## Exercise material
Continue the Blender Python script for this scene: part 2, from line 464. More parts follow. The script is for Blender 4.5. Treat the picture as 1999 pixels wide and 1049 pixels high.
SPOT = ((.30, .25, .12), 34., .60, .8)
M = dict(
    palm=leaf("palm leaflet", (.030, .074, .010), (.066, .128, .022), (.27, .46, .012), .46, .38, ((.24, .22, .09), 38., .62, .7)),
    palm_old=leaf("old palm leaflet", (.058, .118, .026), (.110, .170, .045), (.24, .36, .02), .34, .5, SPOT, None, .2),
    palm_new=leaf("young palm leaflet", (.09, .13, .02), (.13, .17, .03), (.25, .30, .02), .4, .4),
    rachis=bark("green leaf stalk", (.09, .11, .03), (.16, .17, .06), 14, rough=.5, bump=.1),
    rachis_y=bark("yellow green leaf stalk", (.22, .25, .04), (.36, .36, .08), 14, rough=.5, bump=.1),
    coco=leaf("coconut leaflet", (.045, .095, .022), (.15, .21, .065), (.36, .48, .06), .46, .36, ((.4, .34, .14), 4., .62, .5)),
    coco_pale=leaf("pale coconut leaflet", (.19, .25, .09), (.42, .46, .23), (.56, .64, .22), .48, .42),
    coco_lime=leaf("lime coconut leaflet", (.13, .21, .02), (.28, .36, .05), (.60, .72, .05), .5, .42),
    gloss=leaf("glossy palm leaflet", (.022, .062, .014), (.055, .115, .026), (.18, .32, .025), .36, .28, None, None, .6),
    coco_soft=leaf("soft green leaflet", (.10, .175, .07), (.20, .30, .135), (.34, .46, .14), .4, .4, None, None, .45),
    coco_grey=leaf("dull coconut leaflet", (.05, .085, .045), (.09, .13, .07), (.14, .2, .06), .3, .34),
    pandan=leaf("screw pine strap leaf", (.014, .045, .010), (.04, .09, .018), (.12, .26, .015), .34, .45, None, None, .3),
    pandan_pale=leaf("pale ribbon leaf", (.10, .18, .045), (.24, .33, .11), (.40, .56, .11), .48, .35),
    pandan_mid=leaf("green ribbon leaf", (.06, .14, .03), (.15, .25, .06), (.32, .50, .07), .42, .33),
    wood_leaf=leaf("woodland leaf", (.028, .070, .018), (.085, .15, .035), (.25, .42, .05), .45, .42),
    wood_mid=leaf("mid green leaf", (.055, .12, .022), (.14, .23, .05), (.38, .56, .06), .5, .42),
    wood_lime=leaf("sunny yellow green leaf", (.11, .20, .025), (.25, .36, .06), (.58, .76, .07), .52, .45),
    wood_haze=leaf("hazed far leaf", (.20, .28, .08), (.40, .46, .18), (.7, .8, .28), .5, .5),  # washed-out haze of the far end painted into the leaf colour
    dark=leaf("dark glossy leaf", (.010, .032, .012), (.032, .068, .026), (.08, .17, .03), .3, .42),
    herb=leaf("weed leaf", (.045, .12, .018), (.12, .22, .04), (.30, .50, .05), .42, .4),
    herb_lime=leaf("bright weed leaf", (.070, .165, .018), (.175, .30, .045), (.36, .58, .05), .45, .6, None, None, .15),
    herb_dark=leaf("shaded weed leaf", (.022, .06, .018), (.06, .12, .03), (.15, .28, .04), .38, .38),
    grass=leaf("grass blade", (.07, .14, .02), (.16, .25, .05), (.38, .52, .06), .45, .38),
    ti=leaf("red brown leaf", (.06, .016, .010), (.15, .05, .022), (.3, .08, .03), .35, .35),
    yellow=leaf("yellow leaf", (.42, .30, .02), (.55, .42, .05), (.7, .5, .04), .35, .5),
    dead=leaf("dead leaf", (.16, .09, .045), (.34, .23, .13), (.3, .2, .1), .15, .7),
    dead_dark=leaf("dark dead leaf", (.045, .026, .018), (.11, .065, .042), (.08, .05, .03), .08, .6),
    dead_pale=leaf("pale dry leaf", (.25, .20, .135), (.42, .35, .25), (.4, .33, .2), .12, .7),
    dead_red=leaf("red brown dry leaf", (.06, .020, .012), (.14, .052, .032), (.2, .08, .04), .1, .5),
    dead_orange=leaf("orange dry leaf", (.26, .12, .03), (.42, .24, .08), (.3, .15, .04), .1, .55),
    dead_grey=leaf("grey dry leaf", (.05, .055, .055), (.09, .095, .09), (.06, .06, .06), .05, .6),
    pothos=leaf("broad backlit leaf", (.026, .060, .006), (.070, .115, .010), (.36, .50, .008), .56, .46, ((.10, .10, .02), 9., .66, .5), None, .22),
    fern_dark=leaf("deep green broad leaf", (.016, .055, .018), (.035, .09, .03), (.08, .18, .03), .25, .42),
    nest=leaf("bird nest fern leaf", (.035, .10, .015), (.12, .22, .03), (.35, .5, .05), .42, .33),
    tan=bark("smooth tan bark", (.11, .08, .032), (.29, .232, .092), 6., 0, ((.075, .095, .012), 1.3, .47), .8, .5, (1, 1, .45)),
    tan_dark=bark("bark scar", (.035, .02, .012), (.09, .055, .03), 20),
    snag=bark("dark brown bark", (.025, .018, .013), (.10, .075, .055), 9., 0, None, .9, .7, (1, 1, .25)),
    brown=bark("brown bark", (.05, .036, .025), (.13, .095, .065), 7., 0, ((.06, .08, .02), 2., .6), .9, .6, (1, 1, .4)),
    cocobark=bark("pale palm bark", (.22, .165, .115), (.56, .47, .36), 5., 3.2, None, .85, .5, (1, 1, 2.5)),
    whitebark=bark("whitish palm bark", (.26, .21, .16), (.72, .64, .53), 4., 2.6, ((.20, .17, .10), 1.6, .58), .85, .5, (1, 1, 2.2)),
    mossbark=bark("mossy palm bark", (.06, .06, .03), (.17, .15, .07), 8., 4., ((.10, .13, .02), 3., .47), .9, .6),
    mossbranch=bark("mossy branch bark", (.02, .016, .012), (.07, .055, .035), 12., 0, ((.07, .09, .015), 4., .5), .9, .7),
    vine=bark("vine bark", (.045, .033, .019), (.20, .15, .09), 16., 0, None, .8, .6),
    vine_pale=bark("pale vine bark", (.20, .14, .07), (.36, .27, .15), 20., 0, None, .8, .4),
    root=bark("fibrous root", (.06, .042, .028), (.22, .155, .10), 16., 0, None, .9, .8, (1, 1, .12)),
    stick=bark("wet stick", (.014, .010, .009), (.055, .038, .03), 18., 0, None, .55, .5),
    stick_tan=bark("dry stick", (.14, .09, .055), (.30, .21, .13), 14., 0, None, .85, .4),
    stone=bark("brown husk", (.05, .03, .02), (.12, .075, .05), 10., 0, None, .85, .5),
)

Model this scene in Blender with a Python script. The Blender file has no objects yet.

## Task objective
Type out the entries again, word for word.

## Worked answer
Continue the Blender Python script for this scene: part 2, from line 464. More parts follow. The script is for Blender 4.5. Treat the picture as 1999 pixels wide and 1049 pixels high.
SPOT = ((.30, .25, .12), 34., .60, .8)
M = dict(
    palm=leaf("palm leaflet", (.030, .074, .010), (.066, .128, .022), (.27, .46, .012), .46, .38, ((.24, .22, .09), 38., .62, .7)),
    palm_old=leaf("old palm leaflet", (.058, .118, .026), (.110, .170, .045), (.24, .36, .02), .34, .5, SPOT, None, .2),
    palm_new=leaf("young palm leaflet", (.09, .13, .02), (.13, .17, .03), (.25, .30, .02), .4, .4),
    rachis=bark("green leaf stalk", (.09, .11, .03), (.16, .17, .06), 14, rough=.5, bump=.1),
    rachis_y=bark("yellow green leaf stalk", (.22, .25, .04), (.36, .36, .08), 14, rough=.5, bump=.1),
    coco=leaf("coconut leaflet", (.045, .095, .022), (.15, .21, .065), (.36, .48, .06), .46, .36, ((.4, .34, .14), 4., .62, .5)),
    coco_pale=leaf("pale coconut leaflet", (.19, .25, .09), (.42, .46, .23), (.56, .64, .22), .48, .42),
    coco_lime=leaf("lime coconut leaflet", (.13, .21, .02), (.28, .36, .05), (.60, .72, .05), .5, .42),
    gloss=leaf("glossy palm leaflet", (.022, .062, .014), (.055, .115, .026), (.18, .32, .025), .36, .28, None, None, .6),
    coco_soft=leaf("soft green leaflet", (.10, .175, .07), (.20, .30, .135), (.34, .46, .14), .4, .4, None, None, .45),
    coco_grey=leaf("dull coconut leaflet", (.05, .085, .045), (.09, .13, .07), (.14, .2, .06), .3, .34),
    pandan=leaf("screw pine strap leaf", (.014, .045, .010), (.04, .09, .018), (.12, .26, .015), .34, .45, None, None, .3),
    pandan_pale=leaf("pale ribbon leaf", (.10, .18, .045), (.24, .33, .11), (.40, .56, .11), .48, .35),
    pandan_mid=leaf("green ribbon leaf", (.06, .14, .03), (.15, .25, .06), (.32, .50, .07), .42, .33),
    wood_leaf=leaf("woodland leaf", (.028, .070, .018), (.085, .15, .035), (.25, .42, .05), .45, .42),
    wood_mid=leaf("mid green leaf", (.055, .12, .022), (.14, .23, .05), (.38, .56, .06), .5, .42),
    wood_lime=leaf("sunny yellow green leaf", (.11, .20, .025), (.25, .36, .06), (.58, .76, .07), .52, .45),
    wood_haze=leaf("hazed far leaf", (.20, .28, .08), (.40, .46, .18), (.7, .8, .28), .5, .5),  # washed-out haze of the far end painted into the leaf colour
    dark=leaf("dark glossy leaf", (.010, .032, .012), (.032, .068, .026), (.08, .17, .03), .3, .42),
    herb=leaf("weed leaf", (.045, .12, .018), (.12, .22, .04), (.30, .50, .05), .42, .4),
    herb_lime=leaf("bright weed leaf", (.070, .165, .018), (.175, .30, .045), (.36, .58, .05), .45, .6, None, None, .15),
    herb_dark=leaf("shaded weed leaf", (.022, .06, .018), (.06, .12, .03), (.15, .28, .04), .38, .38),
    grass=leaf("grass blade", (.07, .14, .02), (.16, .25, .05), (.38, .52, .06), .45, .38),
    ti=leaf("red brown leaf", (.06, .016, .010), (.15, .05, .022), (.3, .08, .03), .35, .35),
    yellow=leaf("yellow leaf", (.42, .30, .02), (.55, .42, .05), (.7, .5, .04), .35, .5),
    dead=leaf("dead leaf", (.16, .09, .045), (.34, .23, .13), (.3, .2, .1), .15, .7),
    dead_dark=leaf("dark dead leaf", (.045, .026, .018), (.11, .065, .042), (.08, .05, .03), .08, .6),
    dead_pale=leaf("pale dry leaf", (.25, .20, .135), (.42, .35, .25), (.4, .33, .2), .12, .7),
    dead_red=leaf("red brown dry leaf", (.06, .020, .012), (.14, .052, .032), (.2, .08, .04), .1, .5),
    dead_orange=leaf("orange dry leaf", (.26, .12, .03), (.42, .24, .08), (.3, .15, .04), .1, .55),
    dead_grey=leaf("grey dry leaf", (.05, .055, .055), (.09, .095, .09), (.06, .06, .06), .05, .6),
    pothos=leaf("broad backlit leaf", (.026, .060, .006), (.070, .115, .010), (.36, .50, .008), .56, .46, ((.10, .10, .02), 9., .66, .5), None, .22),
    fern_dark=leaf("deep green broad leaf", (.016, .055, .018), (.035, .09, .03), (.08, .18, .03), .25, .42),
    nest=leaf("bird nest fern leaf", (.035, .10, .015), (.12, .22, .03), (.35, .5, .05), .42, .33),
    tan=bark("smooth tan bark", (.11, .08, .032), (.29, .232, .092), 6., 0, ((.075, .095, .012), 1.3, .47), .8, .5, (1, 1, .45)),
    tan_dark=bark("bark scar", (.035, .02, .012), (.09, .055, .03), 20),
    snag=bark("dark brown bark", (.025, .018, .013), (.10, .075, .055), 9., 0, None, .9, .7, (1, 1, .25)),
    brown=bark("brown bark", (.05, .036, .025), (.13, .095, .065), 7., 0, ((.06, .08, .02), 2., .6), .9, .6, (1, 1, .4)),
    cocobark=bark("pale palm bark", (.22, .165, .115), (.56, .47, .36), 5., 3.2, None, .85, .5, (1, 1, 2.5)),
    whitebark=bark("whitish palm bark", (.26, .21, .16), (.72, .64, .53), 4., 2.6, ((.20, .17, .10), 1.6, .58), .85, .5, (1, 1, 2.2)),
    mossbark=bark("mossy palm bark", (.06, .06, .03), (.17, .15, .07), 8., 4., ((.10, .13, .02), 3., .47), .9, .6),
    mossbranch=bark("mossy branch bark", (.02, .016, .012), (.07, .055, .035), 12., 0, ((.07, .09, .015), 4., .5), .9, .7),
    vine=bark("vine bark", (.045, .033, .019), (.20, .15, .09), 16., 0, None, .8, .6),
    vine_pale=bark("pale vine bark", (.20, .14, .07), (.36, .27, .15), 20., 0, None, .8, .4),
    root=bark("fibrous root", (.06, .042, .028), (.22, .155, .10), 16., 0, None, .9, .8, (1, 1, .12)),
    stick=bark("wet stick", (.014, .010, .009), (.055, .038, .03), 18., 0, None, .55, .5),
    stick_tan=bark("dry stick", (.14, .09, .055), (.30, .21, .13), 14., 0, None, .85, .4),
    stone=bark("brown husk", (.05, .03, .02), (.12, .075, .05), 10., 0, None, .85, .5),
)

Model this scene in Blender with a Python script. The Blender file has no objects yet.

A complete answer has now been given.